━━━ Data excerpt
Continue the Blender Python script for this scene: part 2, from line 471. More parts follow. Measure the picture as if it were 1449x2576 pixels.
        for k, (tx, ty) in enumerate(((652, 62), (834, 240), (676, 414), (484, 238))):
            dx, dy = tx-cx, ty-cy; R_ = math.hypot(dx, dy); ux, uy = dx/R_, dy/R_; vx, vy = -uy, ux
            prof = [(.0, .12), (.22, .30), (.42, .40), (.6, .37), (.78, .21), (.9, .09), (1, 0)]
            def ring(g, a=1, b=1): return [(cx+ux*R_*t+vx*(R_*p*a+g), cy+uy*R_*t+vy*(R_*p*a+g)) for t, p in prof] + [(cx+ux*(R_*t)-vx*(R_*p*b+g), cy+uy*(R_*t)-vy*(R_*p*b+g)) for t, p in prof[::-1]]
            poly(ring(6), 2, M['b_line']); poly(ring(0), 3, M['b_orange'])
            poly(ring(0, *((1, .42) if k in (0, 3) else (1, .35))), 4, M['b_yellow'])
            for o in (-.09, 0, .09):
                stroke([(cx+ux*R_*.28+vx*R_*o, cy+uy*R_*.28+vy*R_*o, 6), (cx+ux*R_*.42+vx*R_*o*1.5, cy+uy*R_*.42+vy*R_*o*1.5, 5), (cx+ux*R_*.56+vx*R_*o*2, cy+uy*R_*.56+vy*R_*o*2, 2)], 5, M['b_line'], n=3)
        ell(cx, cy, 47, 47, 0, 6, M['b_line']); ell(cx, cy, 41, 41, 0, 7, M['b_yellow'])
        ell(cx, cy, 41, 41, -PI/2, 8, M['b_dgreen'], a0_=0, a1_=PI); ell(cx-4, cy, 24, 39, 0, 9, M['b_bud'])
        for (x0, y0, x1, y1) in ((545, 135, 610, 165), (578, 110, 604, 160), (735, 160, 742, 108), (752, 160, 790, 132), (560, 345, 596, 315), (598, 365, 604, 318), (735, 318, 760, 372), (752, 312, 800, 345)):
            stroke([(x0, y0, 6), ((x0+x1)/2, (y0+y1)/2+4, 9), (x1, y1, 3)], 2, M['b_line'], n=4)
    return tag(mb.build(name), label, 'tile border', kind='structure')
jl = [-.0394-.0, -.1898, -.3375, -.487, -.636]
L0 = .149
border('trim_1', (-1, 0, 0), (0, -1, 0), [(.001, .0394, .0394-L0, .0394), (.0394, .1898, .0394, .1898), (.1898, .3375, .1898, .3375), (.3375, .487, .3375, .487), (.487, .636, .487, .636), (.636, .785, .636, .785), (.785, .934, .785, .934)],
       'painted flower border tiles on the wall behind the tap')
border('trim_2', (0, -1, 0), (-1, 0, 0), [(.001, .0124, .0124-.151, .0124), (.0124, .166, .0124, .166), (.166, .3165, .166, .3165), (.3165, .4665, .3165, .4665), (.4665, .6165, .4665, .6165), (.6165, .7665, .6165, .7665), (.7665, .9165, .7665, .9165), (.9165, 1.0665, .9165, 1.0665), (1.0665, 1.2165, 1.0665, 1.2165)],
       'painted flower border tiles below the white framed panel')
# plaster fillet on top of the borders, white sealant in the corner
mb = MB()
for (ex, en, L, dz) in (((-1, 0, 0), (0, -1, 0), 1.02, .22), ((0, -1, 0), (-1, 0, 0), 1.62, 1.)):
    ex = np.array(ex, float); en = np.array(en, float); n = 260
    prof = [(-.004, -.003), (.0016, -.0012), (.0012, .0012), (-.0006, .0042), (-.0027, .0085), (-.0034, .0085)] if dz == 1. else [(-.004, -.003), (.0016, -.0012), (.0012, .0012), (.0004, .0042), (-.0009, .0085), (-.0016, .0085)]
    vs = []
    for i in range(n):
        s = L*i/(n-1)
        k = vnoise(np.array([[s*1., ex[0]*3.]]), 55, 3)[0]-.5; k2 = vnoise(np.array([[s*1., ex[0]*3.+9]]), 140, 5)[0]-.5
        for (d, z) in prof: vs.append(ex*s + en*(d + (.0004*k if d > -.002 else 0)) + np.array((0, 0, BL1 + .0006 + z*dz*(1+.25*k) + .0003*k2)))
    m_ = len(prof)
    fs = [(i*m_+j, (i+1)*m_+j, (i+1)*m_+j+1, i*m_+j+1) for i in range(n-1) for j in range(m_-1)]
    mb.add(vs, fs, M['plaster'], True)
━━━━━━
Instructions for the task: Your task is to quote the listing above word for word.

Exercise response:
Continue the Blender Python script for this scene: part 2, from line 471. More parts follow. Measure the picture as if it were 1449x2576 pixels.
        for k, (tx, ty) in enumerate(((652, 62), (834, 240), (676, 414), (484, 238))):
            dx, dy = tx-cx, ty-cy; R_ = math.hypot(dx, dy); ux, uy = dx/R_, dy/R_; vx, vy = -uy, ux
            prof = [(.0, .12), (.22, .30), (.42, .40), (.6, .37), (.78, .21), (.9, .09), (1, 0)]
            def ring(g, a=1, b=1): return [(cx+ux*R_*t+vx*(R_*p*a+g), cy+uy*R_*t+vy*(R_*p*a+g)) for t, p in prof] + [(cx+ux*(R_*t)-vx*(R_*p*b+g), cy+uy*(R_*t)-vy*(R_*p*b+g)) for t, p in prof[::-1]]
            poly(ring(6), 2, M['b_line']); poly(ring(0), 3, M['b_orange'])
            poly(ring(0, *((1, .42) if k in (0, 3) else (1, .35))), 4, M['b_yellow'])
            for o in (-.09, 0, .09):
                stroke([(cx+ux*R_*.28+vx*R_*o, cy+uy*R_*.28+vy*R_*o, 6), (cx+ux*R_*.42+vx*R_*o*1.5, cy+uy*R_*.42+vy*R_*o*1.5, 5), (cx+ux*R_*.56+vx*R_*o*2, cy+uy*R_*.56+vy*R_*o*2, 2)], 5, M['b_line'], n=3)
        ell(cx, cy, 47, 47, 0, 6, M['b_line']); ell(cx, cy, 41, 41, 0, 7, M['b_yellow'])
        ell(cx, cy, 41, 41, -PI/2, 8, M['b_dgreen'], a0_=0, a1_=PI); ell(cx-4, cy, 24, 39, 0, 9, M['b_bud'])
        for (x0, y0, x1, y1) in ((545, 135, 610, 165), (578, 110, 604, 160), (735, 160, 742, 108), (752, 160, 790, 132), (560, 345, 596, 315), (598, 365, 604, 318), (735, 318, 760, 372), (752, 312, 800, 345)):
            stroke([(x0, y0, 6), ((x0+x1)/2, (y0+y1)/2+4, 9), (x1, y1, 3)], 2, M['b_line'], n=4)
    return tag(mb.build(name), label, 'tile border', kind='structure')
jl = [-.0394-.0, -.1898, -.3375, -.487, -.636]
L0 = .149
border('trim_1', (-1, 0, 0), (0, -1, 0), [(.001, .0394, .0394-L0, .0394), (.0394, .1898, .0394, .1898), (.1898, .3375, .1898, .3375), (.3375, .487, .3375, .487), (.487, .636, .487, .636), (.636, .785, .636, .785), (.785, .934, .785, .934)],
       'painted flower border tiles on the wall behind the tap')
border('trim_2', (0, -1, 0), (-1, 0, 0), [(.001, .0124, .0124-.151, .0124), (.0124, .166, .0124, .166), (.166, .3165, .166, .3165), (.3165, .4665, .3165, .4665), (.4665, .6165, .4665, .6165), (.6165, .7665, .6165, .7665), (.7665, .9165, .7665, .9165), (.9165, 1.0665, .9165, 1.0665), (1.0665, 1.2165, 1.0665, 1.2165)],
       'painted flower border tiles below the white framed panel')
# plaster fillet on top of the borders, white sealant in the corner
mb = MB()
for (ex, en, L, dz) in (((-1, 0, 0), (0, -1, 0), 1.02, .22), ((0, -1, 0), (-1, 0, 0), 1.62, 1.)):
    ex = np.array(ex, float); en = np.array(en, float); n = 260
    prof = [(-.004, -.003), (.0016, -.0012), (.0012, .0012), (-.0006, .0042), (-.0027, .0085), (-.0034, .0085)] if dz == 1. else [(-.004, -.003), (.0016, -.0012), (.0012, .0012), (.0004, .0042), (-.0009, .0085), (-.0016, .0085)]
    vs = []
    for i in range(n):
        s = L*i/(n-1)
        k = vnoise(np.array([[s*1., ex[0]*3.]]), 55, 3)[0]-.5; k2 = vnoise(np.array([[s*1., ex[0]*3.+9]]), 140, 5)[0]-.5
        for (d, z) in prof: vs.append(ex*s + en*(d + (.0004*k if d > -.002 else 0)) + np.array((0, 0, BL1 + .0006 + z*dz*(1+.25*k) + .0003*k2)))
    m_ = len(prof)
    fs = [(i*m_+j, (i+1)*m_+j, (i+1)*m_+j+1, i*m_+j+1) for i in range(n-1) for j in range(m_-1)]
    mb.add(vs, fs, M['plaster'], True)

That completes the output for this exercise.